Charles contou sobre os anos 70, época em que alugou por pouco dinheiro um castelo de dezoito cômodos na Bélgica. Disse que ninguém naqueles tempos queria morar no campo. Dava aulas de história da arte em Bruxelas e no verão alojava estudantes de universidades americanas naquele castelo. Pensei com meus botões, “eu também gostaria de ter esse tipo de negócio um dia”.
Depois falamos de correspondências. Charles afirmava que tinha todas as cartas que recebera num período de 30 anos! Eu lhe disse que tinha uma boa parte das cartas que recebera ao longo de toda a minha vida! Estão “arquivadas” para posteridade em três ou quatro sacos plásticos em Paraguaçu – um verdadeiro tesouro de minhas experiências de vida e daquelas de meus parentes e amigos. Além disso, eu venho guardando ao longo dos anos várias dezenas de fitas cassetes que recebera de namoradas, amigos, e família, gente conversando comigo. Jill, uma namorada que morava em Wiesbaden, na Alemanha, gravava as fitas nas ruas, nos parques da cidade, e até mesmo ao tomar banho numa banheira bem confortável.

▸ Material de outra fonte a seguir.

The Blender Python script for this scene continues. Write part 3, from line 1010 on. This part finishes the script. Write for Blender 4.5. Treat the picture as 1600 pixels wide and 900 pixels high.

Charles então confessou que andava gravando os roteiros de seus sonhos. Vem narrando essas experiências do subconsciente antes de esquecê-las. Achei excelente a idéia e me lembrei de uma fita cassete que escutei essa semana. Tem uma conversa de 90 minutos que 20 anos atrás eu tivera com Carlos, um astrólogo, sobre meu mapa astral e o de minha noiva, Ann, com quem me casaria um ano depois. Os mapas, incrivelmente acertados (e comprovados ao longo de duas décadas), foram presentes de minha irmã Silvana, uma interessante forma de preparação para o matrimônio. Em seguida falamos de instant messages e como as relações interpessoais haviam mudado radicalmente nessa era de torpedos, Skype, emails e tudo mais. Mas este é um assunto para outra crônica.